Commercial-grade Integration
VoltDB Integration for Hadoop is designed specifically to handle the widest variety of customer deployment scenarios including end-user applications, site-based OEM installations and Cloud-based deployments. It combines VoltDB’s enterprise-grade export environment with Apache Sqoop, a Cloudera-sponsored solution for integrating relational databases with Hadoop infrastructures, and delivers the following capabilities:
- Simple, fast set-up. Establishing integration between VoltDB and a Hadoop installation is fast and easy. A user identifies which VoltDB data will be exported to Hadoop, configures the VoltDB export client with the location of Hadoop, the location of a VoltDB cluster, Sqoop options such as output formatting, and other installation-specific instructions (e.g., frequency of import). The VoltDB export client automatically manages periodic Sqoop jobs based on this configuration. The entire set-up process can be completed in about 15 minutes.
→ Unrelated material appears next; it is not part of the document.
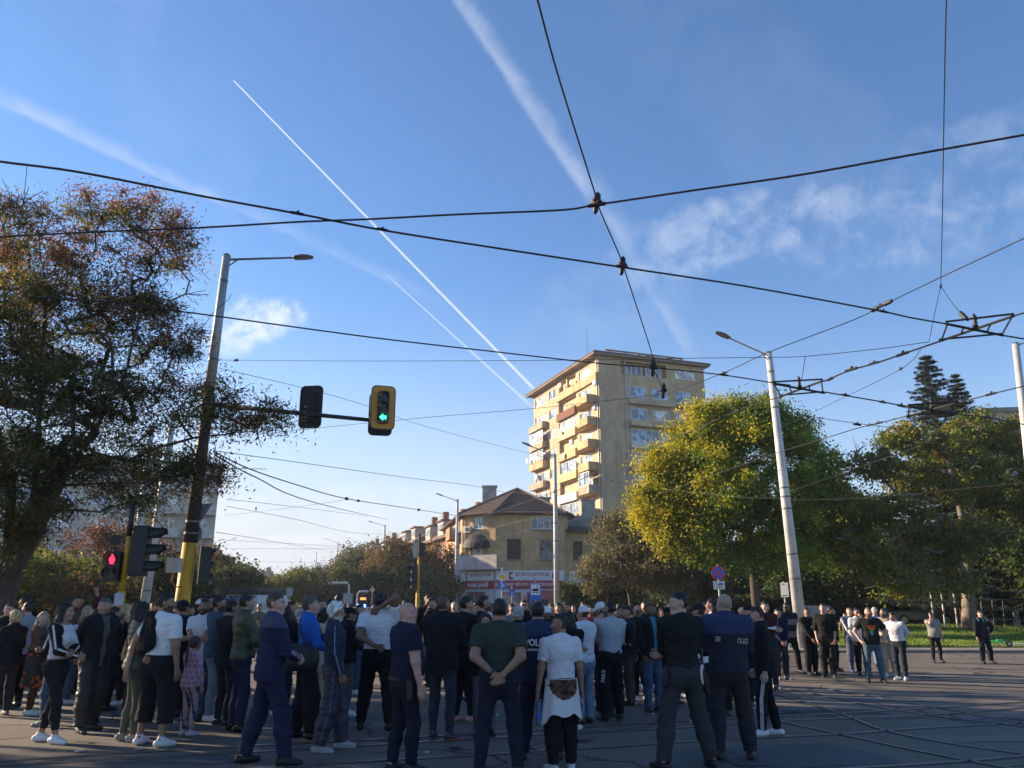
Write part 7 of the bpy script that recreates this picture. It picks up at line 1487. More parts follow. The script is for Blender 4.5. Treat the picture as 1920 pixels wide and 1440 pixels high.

- Loosely-coupled, push-pull operation. VoltDB automatically pushes copies of export data, in real-time, to the VoltDB export client, which in turn automatically queues that data. The Sqoop receiver then pulls data from the VoltDB export client and imports that data into HDFS on whatever frequency and in whatever amounts the user has defined. VoltDB’s export client manages its data buffer in a way that eliminates possible “impedance mismatches” (i.e., VoltDB exporting data faster than Sqoop imports that data).
- Automatic overflow management. VoltDB’s export client also automatically writes overflow data to disk to optimize memory utilization. This feature protects against large-scale overflows that could occur if the Sqoop receiver terminates, and allows export data to be retained across sessions if the VoltDB database is stopped.
“Big Data applications come with a complex combination of operational and analytical challenges,” said VoltDB CEO Scott Jarr. “In response, many organizations are evolving rapidly toward specialized database engines that must function in a co-ordinated way. Recognizing this need, VoltDB and Cloudera are working co-operatively to deliver high-powered product integrations that are easy to use, fast to deploy, and reliable to operate in production.”
With all the progress being made in the direction of NewSQL you can expect a bit of drama in the community. That is something I love about our field, folks are not afraid to voice opinions, and some of the giants have been rumbling about on this topic. For more reading on the drama see:
http://gigaom.com/cloud/facebook-trapped-in-mysql-fate-worse-than-death and
http://www.theregister.co.uk/2011/07/13/mike_stonebraker_versus_facebook/
But perhaps more importantly, if you are designing changes to your organization’s data approaches, consider how VoltDB will fit in your approach. And stick on your path to leverage Cloudera as well, of course.